--- GIVEN EXERCISE ---
Pictures stay out of the copy; restate everything else in the material exactly.

Begin

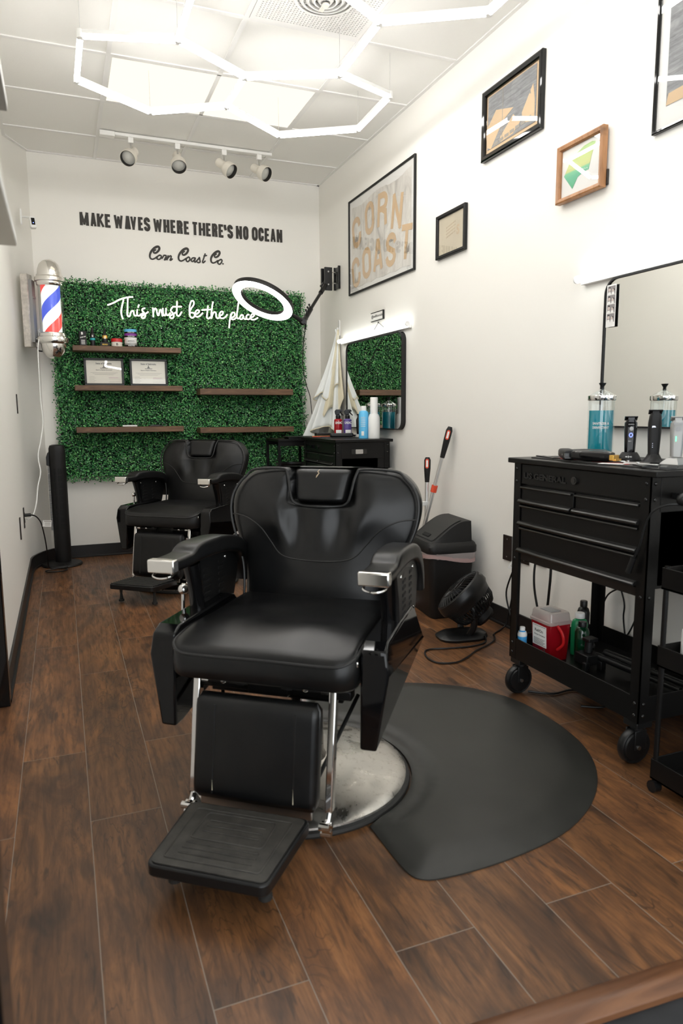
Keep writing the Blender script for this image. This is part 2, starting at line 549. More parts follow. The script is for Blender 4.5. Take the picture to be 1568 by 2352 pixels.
def thing(name, label, cat, loc=(0, 0, 0), rz=0, group=None):
    o = bpy.data.objects.new(name, None)
    o.empty_display_size = .05
    COL.objects.link(o)
    o.location = loc; o.rotation_euler = (0, 0, rz)
    return tag(o, label, cat, group)

def struct(o):
    o['kind'] = 'structure'
    return o

def smooth_path(pts, n=8, closed=False):          # Catmull-Rom
    P = [Vector(p) for p in pts]
    out = []
    N = len(P)
    for i in range(N if closed else N-1):
        a = P[(i-1) % N] if (closed or i) else P[0]
        b, c = P[i % N], P[(i+1) % N]
        d = P[(i+2) % N] if (closed or i < N-2) else P[-1]
        for k in range(n):
            t = k/n
            out.append(.5*((2*b) + (c-a)*t + (2*a-5*b+4*c-d)*t*t + (3*b-a-3*c+d)*t**3))
    if not closed: out.append(P[-1])
    return out

def interp(x, xs, ys):
    if x <= xs[0]: return ys[0]
    for a, b, p, q in zip(xs, xs[1:], ys, ys[1:]):
        if x <= b:
            t = (x-a)/(b-a)
            return p+(q-p)*t
    return ys[-1]

def cinterp(x, xs, ys):                           # smooth version
    return float(np.interp(x, _fine(xs, ys)[0], _fine(xs, ys)[1]))
_fc = {}
def _fine(xs, ys):
    k = (tuple(xs), tuple(ys))
    if k not in _fc:
        p = smooth_path([(a, b, 0) for a, b in zip(xs, ys)], 10)
        _fc[k] = ([q.x for q in p], [q.y for q in p])
    return _fc[k]

def rrect(w, h, r, n=5):                          # rounded rectangle outline, centred
    pts = []
    for cx, cy, a0 in ((w/2-r, h/2-r, 0), (-w/2+r, h/2-r, 90), (-w/2+r, -h/2+r, 180), (w/2-r, -h/2+r, 270)):
        for k in range(n+1):
            a = R(a0+90*k/n)
            pts.append((cx+r*math.cos(a), cy+r*math.sin(a)))
    return pts

# ---------------------------------------------------------------- the room
XR, XL, YB, ZC = 2.168, -.27, 5.93, 3.071
Y0 = -2.6
b = B(); b.box(XL-.6, XR+.1, .93, YB+.1, -.08, 0)
fl = struct(b.out('floor', M['floor']))
b = B(); b.box(-2.5, 4.2, Y0, .932, -.1, -.012)
struct(b.out('floor_entrance', M['carpet']))
b = B()
rm = Matrix.Translation((.95, .943, 0)) @ rotm(R(-3.6)).to_4x4()
prof = [(-.034, -.012), (-.033, .002), (-.020, .011), (.004, .013), (.030, .006), (.036, .0005), (.036, -.012)]
b.prism([rm @ Vector((-1.27, y, z)) for y, z in prof], (0, 0, 0), rm.to_3x3() @ Vector((2.6, 0, 0)))
struct(b.out('trim_1', M['strip'], bevel=.002))
b = B(); b.box(XR, XR+.12, Y0, YB+.12, -.1, ZC+.1); struct(b.out('wall_right', M['wall']))
b = B(); b.box(XL-.12, XR+.12, YB, YB+.12, -.1, ZC+.1); struct(b.out('wall_back', M['wall']))
b = B()
b.prism([(XL, .35, 0), (XL, 1.0, 0), (XL-.12, 1.0, 0), (XL-.12, .35, 0)], (0, 0, -.1), (0, 0, ZC+.1))
b.prism([(XL, 2.97, 0), (XL, 5.66, 0), (-.127, YB, 0), (-.127, YB+.12, 0), (XL-.12, YB+.12, 0), (XL-.12, 2.97, 0)], (0, 0, -.1), (0, 0, ZC+.1))
b.box(XL-.12, XL, 1.0, 2.97, 2.15, ZC+.1)
struct(b.out('wall_left', M['wall']))
b = B(); b.box(XL-.12, XR+.12, Y0, YB+.12, ZC+.006, ZC+.1); struct(b.out('ceiling', M['ceil']))
# ceiling grid: T bars every 0.61 m and the wall angle round the edge
b = B()
for x in (.350, .958, 1.567):
    b.box(x-.012, x+.012, Y0, YB, ZC, ZC+.012)
yy = 5.47
while yy > Y0:
    b.box(XL, XR, yy-.012, yy+.012, ZC-.0005, ZC+.012)
    yy -= .61
b.box(XR-.022, XR, Y0, YB, ZC-.001, ZC+.012); b.box(XL, XR, YB-.022, YB, ZC-.001, ZC+.012); b.box(XL, XL+.022, 2.97, 5.66, ZC-.001, ZC+.012)
b.prism([(XL, 5.655, ZC), (XL+.022, 5.65, ZC), (-.115, YB-.02, ZC), (-.127, YB, ZC)], (0, 0, -.001), (0, 0, .012))
struct(b.out('ceiling_grid', M['white'], smooth=False))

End

--- SOLUTION FOR THIS EXERCISE ---
Keep writing the Blender script for this image. This is part 2, starting at line 549. More parts follow. The script is for Blender 4.5. Take the picture to be 1568 by 2352 pixels.
def thing(name, label, cat, loc=(0, 0, 0), rz=0, group=None):
    o = bpy.data.objects.new(name, None)
    o.empty_display_size = .05
    COL.objects.link(o)
    o.location = loc; o.rotation_euler = (0, 0, rz)
    return tag(o, label, cat, group)

def struct(o):
    o['kind'] = 'structure'
    return o

def smooth_path(pts, n=8, closed=False):          # Catmull-Rom
    P = [Vector(p) for p in pts]
    out = []
    N = len(P)
    for i in range(N if closed else N-1):
        a = P[(i-1) % N] if (closed or i) else P[0]
        b, c = P[i % N], P[(i+1) % N]
        d = P[(i+2) % N] if (closed or i < N-2) else P[-1]
        for k in range(n):
            t = k/n
            out.append(.5*((2*b) + (c-a)*t + (2*a-5*b+4*c-d)*t*t + (3*b-a-3*c+d)*t**3))
    if not closed: out.append(P[-1])
    return out

def interp(x, xs, ys):
    if x <= xs[0]: return ys[0]
    for a, b, p, q in zip(xs, xs[1:], ys, ys[1:]):
        if x <= b:
            t = (x-a)/(b-a)
            return p+(q-p)*t
    return ys[-1]

def cinterp(x, xs, ys):                           # smooth version
    return float(np.interp(x, _fine(xs, ys)[0], _fine(xs, ys)[1]))
_fc = {}
def _fine(xs, ys):
    k = (tuple(xs), tuple(ys))
    if k not in _fc:
        p = smooth_path([(a, b, 0) for a, b in zip(xs, ys)], 10)
        _fc[k] = ([q.x for q in p], [q.y for q in p])
    return _fc[k]

def rrect(w, h, r, n=5):                          # rounded rectangle outline, centred
    pts = []
    for cx, cy, a0 in ((w/2-r, h/2-r, 0), (-w/2+r, h/2-r, 90), (-w/2+r, -h/2+r, 180), (w/2-r, -h/2+r, 270)):
        for k in range(n+1):
            a = R(a0+90*k/n)
            pts.append((cx+r*math.cos(a), cy+r*math.sin(a)))
    return pts

# ---------------------------------------------------------------- the room
XR, XL, YB, ZC = 2.168, -.27, 5.93, 3.071
Y0 = -2.6
b = B(); b.box(XL-.6, XR+.1, .93, YB+.1, -.08, 0)
fl = struct(b.out('floor', M['floor']))
b = B(); b.box(-2.5, 4.2, Y0, .932, -.1, -.012)
struct(b.out('floor_entrance', M['carpet']))
b = B()
rm = Matrix.Translation((.95, .943, 0)) @ rotm(R(-3.6)).to_4x4()
prof = [(-.034, -.012), (-.033, .002), (-.020, .011), (.004, .013), (.030, .006), (.036, .0005), (.036, -.012)]
b.prism([rm @ Vector((-1.27, y, z)) for y, z in prof], (0, 0, 0), rm.to_3x3() @ Vector((2.6, 0, 0)))
struct(b.out('trim_1', M['strip'], bevel=.002))
b = B(); b.box(XR, XR+.12, Y0, YB+.12, -.1, ZC+.1); struct(b.out('wall_right', M['wall']))
b = B(); b.box(XL-.12, XR+.12, YB, YB+.12, -.1, ZC+.1); struct(b.out('wall_back', M['wall']))
b = B()
b.prism([(XL, .35, 0), (XL, 1.0, 0), (XL-.12, 1.0, 0), (XL-.12, .35, 0)], (0, 0, -.1), (0, 0, ZC+.1))
b.prism([(XL, 2.97, 0), (XL, 5.66, 0), (-.127, YB, 0), (-.127, YB+.12, 0), (XL-.12, YB+.12, 0), (XL-.12, 2.97, 0)], (0, 0, -.1), (0, 0, ZC+.1))
b.box(XL-.12, XL, 1.0, 2.97, 2.15, ZC+.1)
struct(b.out('wall_left', M['wall']))
b = B(); b.box(XL-.12, XR+.12, Y0, YB+.12, ZC+.006, ZC+.1); struct(b.out('ceiling', M['ceil']))
# ceiling grid: T bars every 0.61 m and the wall angle round the edge
b = B()
for x in (.350, .958, 1.567):
    b.box(x-.012, x+.012, Y0, YB, ZC, ZC+.012)
yy = 5.47
while yy > Y0:
    b.box(XL, XR, yy-.012, yy+.012, ZC-.0005, ZC+.012)
    yy -= .61
b.box(XR-.022, XR, Y0, YB, ZC-.001, ZC+.012); b.box(XL, XR, YB-.022, YB, ZC-.001, ZC+.012); b.box(XL, XL+.022, 2.97, 5.66, ZC-.001, ZC+.012)
b.prism([(XL, 5.655, ZC), (XL+.022, 5.65, ZC), (-.115, YB-.02, ZC), (-.127, YB, ZC)], (0, 0, -.001), (0, 0, .012))
struct(b.out('ceiling_grid', M['white'], smooth=False))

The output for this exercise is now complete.